Mapping Global Animal (in) Spaces
An Interdisciplinary Workshop at the Kunsthistorisches Institut in Florenz – Max-Planck-Institut
Human-animal interactions occur in specific spatial settings. Animals are often perceived as ‘victims’ of human dominance; they are and have been affected spatially by various human interventions including migration, agricultural exploitation, war, trade, geographical exploration, scientific expeditions, imperialism, and colonialism. But, our ‘silent (or not so silent) neighbors’ do not merely surround us; they too are migrants as well as active producers of space and built environments. Much as human beings migrate, create, and shape the space around them, animals create dwellings as natural spectacles, form and transform natural (and urban) landscapes, and interact with humans in space through resistance, co-habitation, and (re-)occupation. While artificial environments may relocate the nonhumans from ‘wilderness’ to ‘civilized’ enclosures, at the same time humans benefit from spaces created by animals.

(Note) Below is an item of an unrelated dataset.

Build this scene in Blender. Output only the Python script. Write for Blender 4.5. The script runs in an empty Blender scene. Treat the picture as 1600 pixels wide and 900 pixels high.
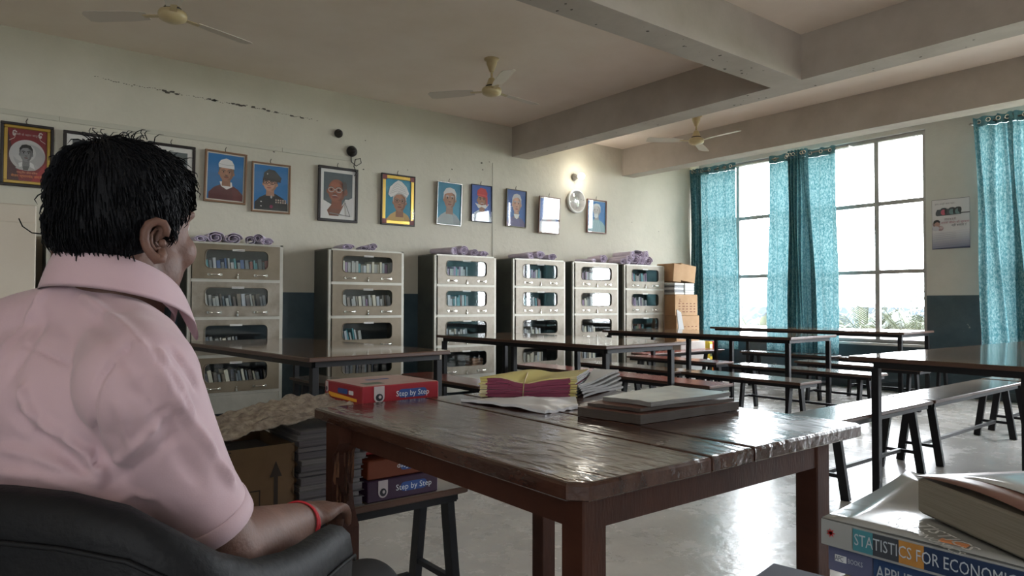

Moving beyond narratives of subordination and oppression, this interdisciplinary workshop aims to foster a critical debate by exploring spaces that create significant interspaces of tension and confrontation, but also conciliation and coexistence (sometimes even mutual dependence), between humans and nonhumans. Particular attention will be given to artistic practices and architecture and to their relations to ecological, anthropological, historiographical, and methodological debates. We are eager to understand how animal spaces have been observed, documented, perceived, and imitated in a global horizon. Furthermore, the workshop questions what impact these practices (and therefore the agency of animals) had or have on human space and what future perspectives regarding built and shaped environments are.
Proposals may address, but also go beyond, the following topics:
• animals as architects (bees, beavers, birds, rabbits, termites, coral-built reefs, etc.)
• designed animal territories or animals in zones of conflicts and tension
• animal habitats/territories occupied by humans
• built environments for animals (breeding stations, farms, slaughterhouses, aviaries, menageries, colosseums, zoos, laboratories, etc.)
• spaces and built environments for, decorated with, or created by the animal body (muse-um architecture: display modes vs. archival storage, trophy rooms, furniture made from animal bodies, etc.)
• Building materials (dung brick etc.) and material ecologies (cf. Neri Oxman)
• architecture inspired by animal spaces (such as the Beijing National Stadium, also known as the “Birds’ Nest”)
• Depictions of animals in landscape/animals and plants, such as Flemish landscape paintings; the ‘Pasture beech’ as an animal-shaped tree
The workshop, organized by Christine Kleiter (KHI–MPI/Universität Göttingen), Lianming Wang (City University of Hong Kong), and Gerhard Wolf (KHI–MPI) will take place on 25 – 26 January in Florence both on-site and via Zoom. We welcome proposals, preferably from early career researchers from all disciplines. Please send an abstract of no more than 300 words, together with a short bio, to christine.kleiterkhi.fi.it and cc. lianming.wangcityu.edu.hk by 15 July 2023. Presentations in German, English, Italian should be of max. 30 minutes.